Last month, federal prosecutors achieved a resounding victory in a tipping case before the U.S. Supreme Court in Salman v. United States, 580 U. S. ____ (2016). In its much anticipated decision, the Court held that a jury could infer that the tipper personally benefited from making a gift of confidential information to a trading relative, even where the tipper did not receive something of a “pecuniary or similarly valuable nature” in return.
Background
Bassam Y. Salman was indicted for trading on inside information he received from a friend and extended relative, Michael Kara, who, in turn, had received the information from his brother, Maher Kara, a former investment banker at Citigroup (who was also Salman’s brother-in-law). Maher testified at trial that he shared inside information with Michael to benefit him and expected him to trade on it, while Michael testified to sharing that information with Salman, who knew that it had originated with Maher.
Salman argued that he could not be held liable as a tippee because the tipper (Maher) did not personally receive money or property in exchange for the tips and thus did not personally benefit from them.
The Government, meanwhile, argued that a gift of confidential information to anyone, not just a “trading relative or friend,” is enough to prove securities fraud because a tipper personally benefits through any disclosure of confidential trading information for a personal (non-corporate) purpose.
The Decision
In rejecting Salman’s argument, the Court relied on a 1983 decision by the Burger Court, Dirks v. SEC, 463 U. S. 646 (1983), where the Court explained that tippee liability hinges on whether the tipper’s disclosure breaches fiduciary duty, which occurs when the tipper discloses the information for a personal benefit. The Court held that a personal benefit may be inferred where the tipper receives something of value in exchange for the tip or “makes a gift of confidential information to a trading relative or friend.”
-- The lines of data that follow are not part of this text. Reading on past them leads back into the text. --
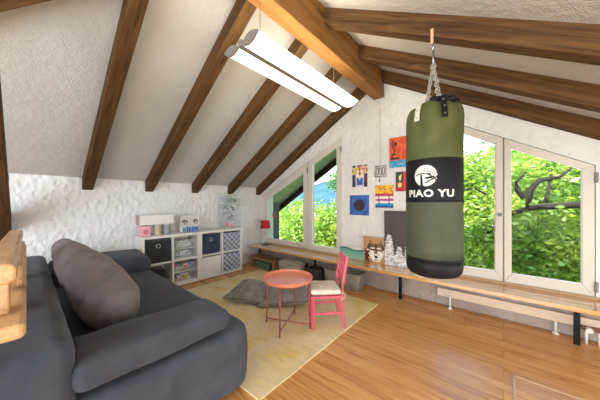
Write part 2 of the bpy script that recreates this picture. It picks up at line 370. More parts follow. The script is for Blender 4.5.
# ------------------------------------------------------------------ rug
def rugmesh():
    m = MB(); nx, ny = 70, 54; x0, x1, ya, yb = -3.40, -1.16, .95, 2.83
    vs = []; 
    for j in range(ny + 1):
        for i in range(nx + 1):
            x = x0 + (x1 - x0) * i / nx; y = ya + (yb - ya) * j / ny
            if i in (0, nx): x += .006 * noise.noise((0, y * 5, 1))
            if j in (0, ny): y += .008 * noise.noise((x * 4, 0, 2))
            y -= .035 * (i / nx) * (j / ny)
            vs.append((x, y, .011 + .003 * noise.noise((x * 6, y * 6, 0))))
    n = len(vs); vs += [(x, y, .001) for x, y, z in vs]
    r = nx + 1; fs = []
    for j in range(ny):
        for i in range(nx):
            a = j * r + i; fs.append((a, a + 1, a + r + 1, a + r))
    ed = [(i, i + 1) for i in range(nx)] + [(ny * r + i + 1, ny * r + i) for i in range(nx)] + [((j + 1) * r, j * r) for j in range(ny)] + [(j * r + nx, (j + 1) * r + nx) for j in range(ny)]
    for a, b in ed: fs.append((a, a + n, b + n, b))
    m.add(vs, fs); return m
N = NT('pile_rug')
a = N.n('TexNoise', Scale=1.5, Detail=6., Distortion=1.5); N.l(N.mp((1, 1, 1)), a.inputs['Vector'])
b = N.n('TexNoise', Scale=5., Detail=6., Distortion=2.5); N.l(N.mp((1, 2.2, 1)), b.inputs['Vector'])
f = N.n('TexNoise', Scale=140., Detail=3.); N.l(N.mp((1, 1, 1)), f.inputs['Vector'])
c1 = N.ramp(a.outputs[0], [(.38, srgb((236, 222, 186))), (.58, srgb((236, 212, 156))), (.76, srgb((230, 192, 96)))])
c2 = N.ramp(b.outputs[0], [(.36, (.86, .86, .86, 1)), (.52, (1, 1, 1, 1))])
mm = N.n('MixRGB', blend_type='MULTIPLY'); mm.inputs[0].default_value = .8; N.l(c1, mm.inputs[1]); N.l(c2, mm.inputs[2]); N.l(mm.outputs[0], N.b.inputs['Base Color'])
N.b.inputs['Roughness'].default_value = 1; N.b.inputs['Specular IOR Level'].default_value = .1; N.bump(f.outputs[0], .6, .006)
o = rugmesh().build('rug', N.m, smooth=False); tag(o, 'cream and yellow rug lying on the wooden floor', 'rug')

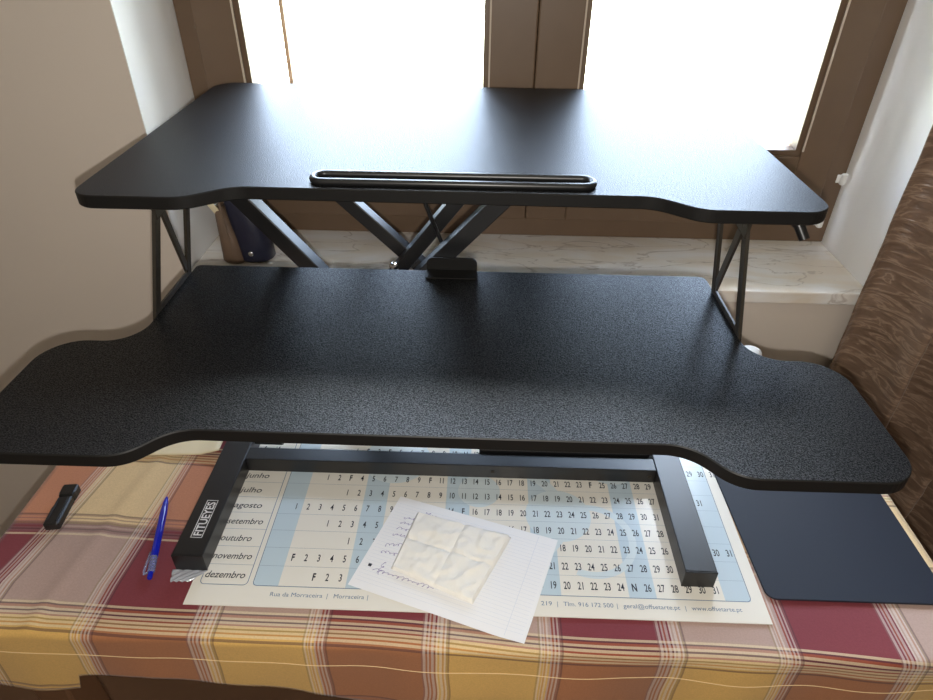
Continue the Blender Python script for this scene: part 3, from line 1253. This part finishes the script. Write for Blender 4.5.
def loft(bm, secs, n=28, pw=2.6):
    rings = []
    for (cx, cy, z, rx, ry) in secs:
        rg = []
        for k in range(n):
            a = 2 * PI * k / n
            c, s = math.cos(a), math.sin(a)
            rg.append(bm.verts.new((cx + rx * math.copysign(abs(c) ** (2 / pw), c), cy + ry * math.copysign(abs(s) ** (2 / pw), s), z)))
        rings.append(rg)
    for A, B in zip(rings, rings[1:]):
        for k in range(n):
            bm.faces.new((A[k], A[(k + 1) % n], B[(k + 1) % n], B[k]))
    bm.faces.new(rings[0][::-1])
    bm.faces.new(rings[-1])
    bmesh.ops.recalc_face_normals(bm, faces=bm.faces[:])


bm = NB()
loft(bm, [(-.440, 1.125, SILL + .0005, .028, .022), (-.438, 1.125, SILL + .006, .034, .027), (-.440, 1.125, SILL + .05, .033, .027), (-.452, 1.127, SILL + .10, .028, .024), (-.462, 1.128, SILL + .150, .024, .012), (-.464, 1.128, SILL + .158, .022, .004)])
link('body', bm, M_navy, pouch, smooth=True, angle=60)
bm = NB()
loft(bm, [(-.476, 1.118, SILL + .0005, .020, .022), (-.477, 1.118, SILL + .006, .023, .026), (-.480, 1.119, SILL + .05, .019, .025), (-.488, 1.122, SILL + .095, .012, .018), (-.491, 1.124, SILL + .105, .008, .010)])
tag(link('side_panel', bm, M_brownfab, pouch, smooth=True, angle=60), 'brown gauzy side panel')
bm = NB()
tube(bm, [(-.472, 1.098, SILL + .004), (-.474, 1.096, SILL + .05), (-.482, 1.102, SILL + .10), (-.486, 1.114, SILL + .150)], .0022, 8)
link('zipper', bm, M_brownfab, pouch, smooth=True)
bm = NB()
beam(bm, (-.512, 1.113, SILL + .128), (-.490, 1.113, SILL + .092), .012, .004, (0, 1, 0), .0015)
tag(link('tab', bm, M_cream, pouch), 'pale cream pull tab')
bm = NB()
lathe(bm, [(.005, 0), (.005, .002), (.003, .0035)], n=16, mtx=Matrix.Translation((-.440, 1.098, SILL + .022)) @ mtx)
link('stud', bm, M_chrome, pouch, smooth=True, angle=40)
for k, (x, m_) in enumerate(((-.470, M_chrome), (-.456, M_plastic))):
    bm = NB()
    tube(bm, [(x, 1.128, SILL + .14), (x - .014, 1.129, SILL + .205)], .0035, 10)
    link('pen_end', bm, m_, pouch, smooth=True, angle=50)

# ------------------------------------------------------------------ curtain
bm = NB()
NXc, NZc = 150, 90
gz0, gz1 = 0.03, 2.35
g = []
for i in range(NXc + 1):
    t = i / NXc
    col = []
    for j in range(NZc + 1):
        s = j / NZc
        z = gz0 + (gz1 - gz0) * s
        x = .690 + t * .66
        ph = t * 2 * PI * 4.8
        y = .965 - .050 * math.cos(ph + 2.4) + .012 * math.sin(2 * ph + z * 1.5) + .010 * mnoise.noise(Vector((x * 6, z * 2, 0))) + .003 * mnoise.noise(Vector((x * 30, z * 25, 5)))
        x += .018 * math.sin(ph) - .02 * (1 - s) * (1 - t) + .008 * mnoise.noise(Vector((t * 4, z * 3, 8)))
        col.append(bm.verts.new((x, y, z)))
    g.append(col)
for i in range(NXc):
    for j in range(NZc):
        bm.faces.new((g[i][j], g[i + 1][j], g[i + 1][j + 1], g[i][j + 1]))
bmesh.ops.recalc_face_normals(bm, faces=bm.faces[:])
cur = link('curtain', bm, M_curtain, smooth=True)
s_ = cur.modifiers.new('thickness', 'SOLIDIFY')
s_.thickness = .0015
tag(cur, 'shiny crinkled brown satin curtain hanging right of the window', 'curtain')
The Court explained that “making a gift of inside information to a relative . . . is little different from trading on the information, obtaining the profits and doling them out to the trading relative. The tipper benefits either way.”
In rendering its decision, the Court declined to follow a decision by the Second Circuit in United States v. Newman, 773 F. 3d 438 (2d Cir. 2014), cert. denied, 577 U. S. ___ (2015), which was issued while Salman’s appeal was pending. There, the court had concluded that to infer a personal benefit to the tipper from a gift of confidential information to trading relative or friend “required proof of a meaningfully close personal relationship that generates an exchange that is objective, consequential and represents at least a potential gain of a pecuniary or similarly valuable nature.” 773 F. 3d, at 452.
Going Forward
What remains unclear is how the personal benefit requirement might apply to circumstances not involving friends or relatives, but what appears to be clear is that the common struggle to establish that an insider was expecting a benefit in exchange for the tip to a friend or relative is now a thing of the past.
The analysis applicable in the United States is in contrast to the tipping prohibitions found in Canadian provincial securities statutes, which do not require that the tipper received a personal benefit from the provision of material non-public information to a tippee. To establish tipping in Canada, it need only be proved that a person in a special relationship to an issuer conveyed material non-public information to a tippee or recommended or encouraged another to trade.